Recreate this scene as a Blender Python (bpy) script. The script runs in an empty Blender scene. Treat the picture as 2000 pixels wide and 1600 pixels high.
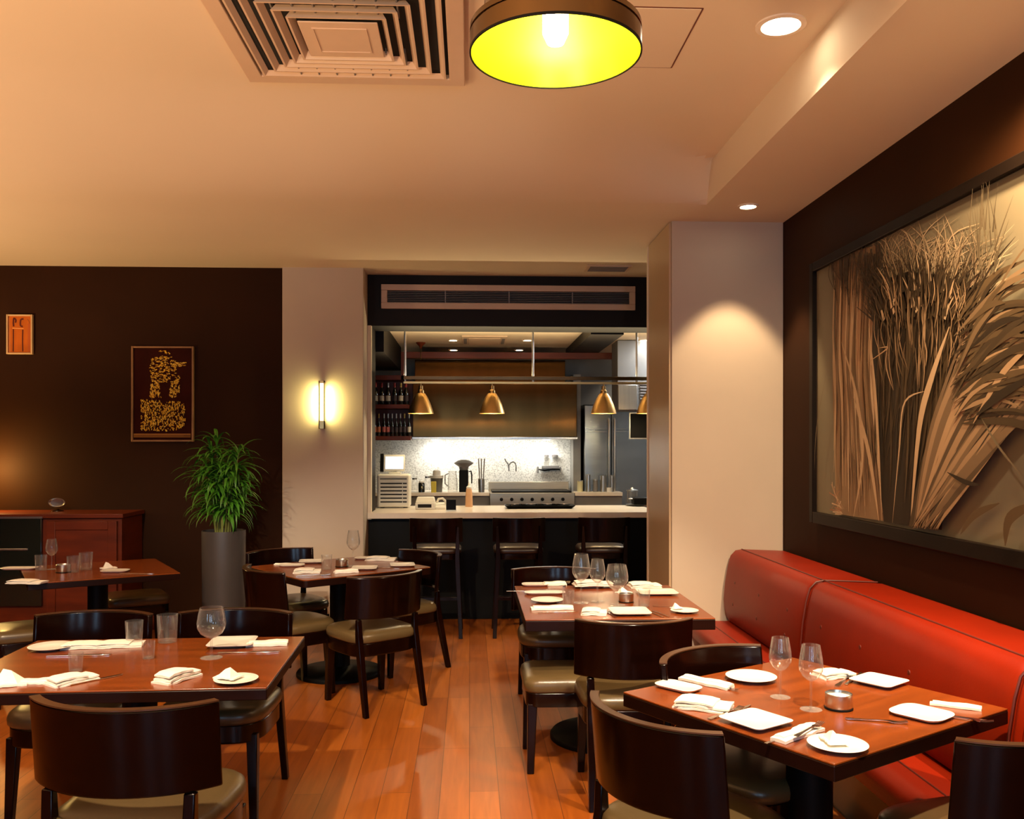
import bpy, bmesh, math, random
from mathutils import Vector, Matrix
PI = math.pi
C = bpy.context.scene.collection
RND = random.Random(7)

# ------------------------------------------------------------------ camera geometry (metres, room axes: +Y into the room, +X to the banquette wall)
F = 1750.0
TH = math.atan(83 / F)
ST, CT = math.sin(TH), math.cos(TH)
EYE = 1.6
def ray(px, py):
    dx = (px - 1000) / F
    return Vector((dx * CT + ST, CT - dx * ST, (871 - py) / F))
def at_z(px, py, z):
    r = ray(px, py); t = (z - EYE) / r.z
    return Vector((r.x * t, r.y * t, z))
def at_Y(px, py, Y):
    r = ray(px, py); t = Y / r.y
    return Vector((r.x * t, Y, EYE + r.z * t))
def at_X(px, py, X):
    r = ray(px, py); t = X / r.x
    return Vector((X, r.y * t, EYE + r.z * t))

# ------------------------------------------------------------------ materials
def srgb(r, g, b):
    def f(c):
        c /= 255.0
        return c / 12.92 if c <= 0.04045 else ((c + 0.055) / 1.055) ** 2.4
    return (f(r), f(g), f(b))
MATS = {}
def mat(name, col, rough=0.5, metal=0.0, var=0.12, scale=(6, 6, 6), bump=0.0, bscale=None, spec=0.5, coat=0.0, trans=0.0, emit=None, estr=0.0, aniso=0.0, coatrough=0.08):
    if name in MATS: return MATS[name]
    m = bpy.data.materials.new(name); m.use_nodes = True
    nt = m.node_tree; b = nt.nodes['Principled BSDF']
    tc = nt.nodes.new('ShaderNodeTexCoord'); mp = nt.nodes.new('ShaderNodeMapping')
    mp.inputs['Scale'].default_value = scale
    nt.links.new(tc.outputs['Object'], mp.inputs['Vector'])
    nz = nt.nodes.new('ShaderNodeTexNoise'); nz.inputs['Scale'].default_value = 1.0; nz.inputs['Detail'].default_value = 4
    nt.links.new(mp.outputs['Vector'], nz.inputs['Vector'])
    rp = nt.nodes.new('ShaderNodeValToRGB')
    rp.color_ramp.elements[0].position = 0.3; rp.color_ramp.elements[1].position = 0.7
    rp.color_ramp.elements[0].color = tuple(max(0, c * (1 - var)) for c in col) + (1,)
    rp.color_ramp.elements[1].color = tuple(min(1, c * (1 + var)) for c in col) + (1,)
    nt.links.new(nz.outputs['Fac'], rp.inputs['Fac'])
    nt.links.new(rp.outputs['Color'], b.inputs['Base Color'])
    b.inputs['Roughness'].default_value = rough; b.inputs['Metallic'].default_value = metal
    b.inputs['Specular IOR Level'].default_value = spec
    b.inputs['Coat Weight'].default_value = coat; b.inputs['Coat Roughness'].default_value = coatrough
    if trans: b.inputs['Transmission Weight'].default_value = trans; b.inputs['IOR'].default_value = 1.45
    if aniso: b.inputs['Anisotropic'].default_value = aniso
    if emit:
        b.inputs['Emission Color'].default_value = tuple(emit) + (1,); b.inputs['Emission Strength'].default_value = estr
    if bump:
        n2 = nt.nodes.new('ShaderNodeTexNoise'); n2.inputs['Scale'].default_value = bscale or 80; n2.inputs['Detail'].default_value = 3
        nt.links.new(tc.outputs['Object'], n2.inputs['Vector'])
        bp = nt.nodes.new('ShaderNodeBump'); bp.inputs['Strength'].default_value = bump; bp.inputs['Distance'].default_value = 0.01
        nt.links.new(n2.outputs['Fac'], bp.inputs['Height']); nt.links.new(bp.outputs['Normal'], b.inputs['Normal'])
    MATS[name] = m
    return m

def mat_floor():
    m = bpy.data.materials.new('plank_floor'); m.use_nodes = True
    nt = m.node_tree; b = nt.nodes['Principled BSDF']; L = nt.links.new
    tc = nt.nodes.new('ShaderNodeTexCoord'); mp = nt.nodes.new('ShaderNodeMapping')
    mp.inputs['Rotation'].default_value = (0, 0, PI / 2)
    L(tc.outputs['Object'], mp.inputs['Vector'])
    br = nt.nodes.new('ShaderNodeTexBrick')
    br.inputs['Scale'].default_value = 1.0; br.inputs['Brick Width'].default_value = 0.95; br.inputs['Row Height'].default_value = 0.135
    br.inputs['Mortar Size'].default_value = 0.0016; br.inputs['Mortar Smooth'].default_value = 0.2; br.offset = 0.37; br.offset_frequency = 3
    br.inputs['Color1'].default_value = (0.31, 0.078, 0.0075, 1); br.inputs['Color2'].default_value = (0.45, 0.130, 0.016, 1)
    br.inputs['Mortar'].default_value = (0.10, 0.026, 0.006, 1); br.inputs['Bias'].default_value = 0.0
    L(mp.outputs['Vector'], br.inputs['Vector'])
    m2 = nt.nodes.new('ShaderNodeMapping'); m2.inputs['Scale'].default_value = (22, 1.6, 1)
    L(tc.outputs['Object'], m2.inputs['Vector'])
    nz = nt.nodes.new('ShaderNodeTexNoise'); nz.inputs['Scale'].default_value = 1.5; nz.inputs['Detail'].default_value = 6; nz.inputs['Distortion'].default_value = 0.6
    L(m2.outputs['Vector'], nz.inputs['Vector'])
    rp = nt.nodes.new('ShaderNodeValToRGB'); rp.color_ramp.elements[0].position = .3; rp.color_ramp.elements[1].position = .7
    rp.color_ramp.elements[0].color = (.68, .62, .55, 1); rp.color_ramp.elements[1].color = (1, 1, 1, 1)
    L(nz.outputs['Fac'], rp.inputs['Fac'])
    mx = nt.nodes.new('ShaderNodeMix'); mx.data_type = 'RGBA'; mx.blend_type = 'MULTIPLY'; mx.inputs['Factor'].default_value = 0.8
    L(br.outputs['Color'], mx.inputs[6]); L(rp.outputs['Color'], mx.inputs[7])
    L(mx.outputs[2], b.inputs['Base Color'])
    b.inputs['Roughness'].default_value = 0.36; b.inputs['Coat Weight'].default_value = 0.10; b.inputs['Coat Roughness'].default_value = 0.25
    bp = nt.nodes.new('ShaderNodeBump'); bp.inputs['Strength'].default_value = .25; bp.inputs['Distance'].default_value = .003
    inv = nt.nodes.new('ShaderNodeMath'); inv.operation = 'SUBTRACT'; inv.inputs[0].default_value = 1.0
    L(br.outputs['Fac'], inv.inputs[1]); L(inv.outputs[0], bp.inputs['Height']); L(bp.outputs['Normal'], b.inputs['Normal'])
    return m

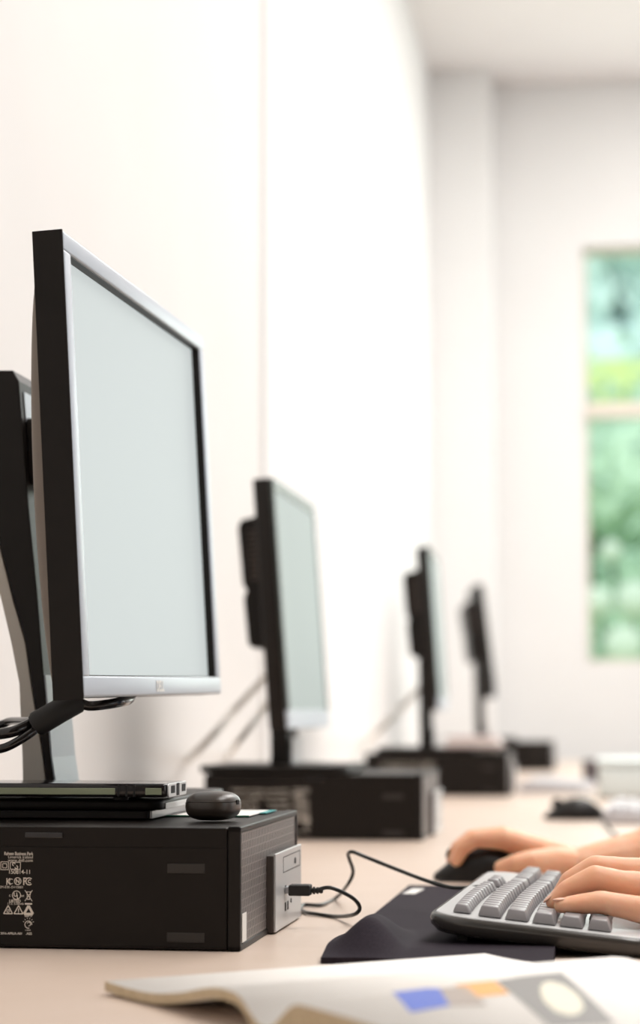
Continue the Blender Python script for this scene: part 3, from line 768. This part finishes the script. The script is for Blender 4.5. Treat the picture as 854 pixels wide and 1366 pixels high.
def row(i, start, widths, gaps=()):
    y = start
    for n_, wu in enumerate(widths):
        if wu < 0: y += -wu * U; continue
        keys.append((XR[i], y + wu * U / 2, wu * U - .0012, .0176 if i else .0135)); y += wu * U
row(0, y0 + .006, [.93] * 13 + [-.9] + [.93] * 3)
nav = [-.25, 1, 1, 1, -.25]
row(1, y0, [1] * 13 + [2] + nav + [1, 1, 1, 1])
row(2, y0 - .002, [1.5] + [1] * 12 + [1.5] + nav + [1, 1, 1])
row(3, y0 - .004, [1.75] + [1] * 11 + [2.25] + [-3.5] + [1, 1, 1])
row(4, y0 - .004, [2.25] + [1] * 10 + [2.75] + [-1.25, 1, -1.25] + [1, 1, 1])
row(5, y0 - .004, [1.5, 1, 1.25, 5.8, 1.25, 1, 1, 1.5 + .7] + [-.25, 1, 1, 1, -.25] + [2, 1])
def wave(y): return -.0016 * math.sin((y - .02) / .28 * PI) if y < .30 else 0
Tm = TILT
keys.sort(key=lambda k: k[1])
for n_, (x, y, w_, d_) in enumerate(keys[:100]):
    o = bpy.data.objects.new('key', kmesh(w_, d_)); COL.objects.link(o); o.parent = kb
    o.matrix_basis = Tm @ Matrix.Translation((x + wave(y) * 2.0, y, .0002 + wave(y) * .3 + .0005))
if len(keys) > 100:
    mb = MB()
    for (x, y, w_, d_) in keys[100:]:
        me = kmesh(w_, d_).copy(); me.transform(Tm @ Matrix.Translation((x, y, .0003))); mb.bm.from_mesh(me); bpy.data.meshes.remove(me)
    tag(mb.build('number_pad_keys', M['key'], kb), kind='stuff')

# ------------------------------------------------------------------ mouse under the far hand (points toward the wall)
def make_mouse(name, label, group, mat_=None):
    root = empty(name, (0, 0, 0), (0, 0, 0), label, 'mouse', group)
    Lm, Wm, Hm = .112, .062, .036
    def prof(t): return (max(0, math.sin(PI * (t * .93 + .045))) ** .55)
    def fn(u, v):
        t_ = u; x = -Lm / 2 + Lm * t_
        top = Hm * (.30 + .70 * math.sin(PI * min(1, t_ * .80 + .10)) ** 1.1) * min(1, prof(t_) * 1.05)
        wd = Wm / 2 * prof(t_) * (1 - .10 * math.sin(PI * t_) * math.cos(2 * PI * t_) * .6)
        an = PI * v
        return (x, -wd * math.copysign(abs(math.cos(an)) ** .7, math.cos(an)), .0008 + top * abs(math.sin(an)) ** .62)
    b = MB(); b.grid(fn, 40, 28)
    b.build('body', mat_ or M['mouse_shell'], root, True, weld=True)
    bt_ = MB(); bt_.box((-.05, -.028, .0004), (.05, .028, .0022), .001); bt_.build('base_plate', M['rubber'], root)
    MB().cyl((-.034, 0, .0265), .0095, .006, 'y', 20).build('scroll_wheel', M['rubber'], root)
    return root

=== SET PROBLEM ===
Leave out the pictures and repeat exactly the lines from the start of the material through the line that contains "RND = random.Random(7)", both included.

=== THE RESPONSE ===
Recreate this scene as a Blender Python (bpy) script. The script runs in an empty Blender scene. Treat the picture as 2000 pixels wide and 1600 pixels high.
import bpy, bmesh, math, random
from mathutils import Vector, Matrix
PI = math.pi
C = bpy.context.scene.collection
RND = random.Random(7)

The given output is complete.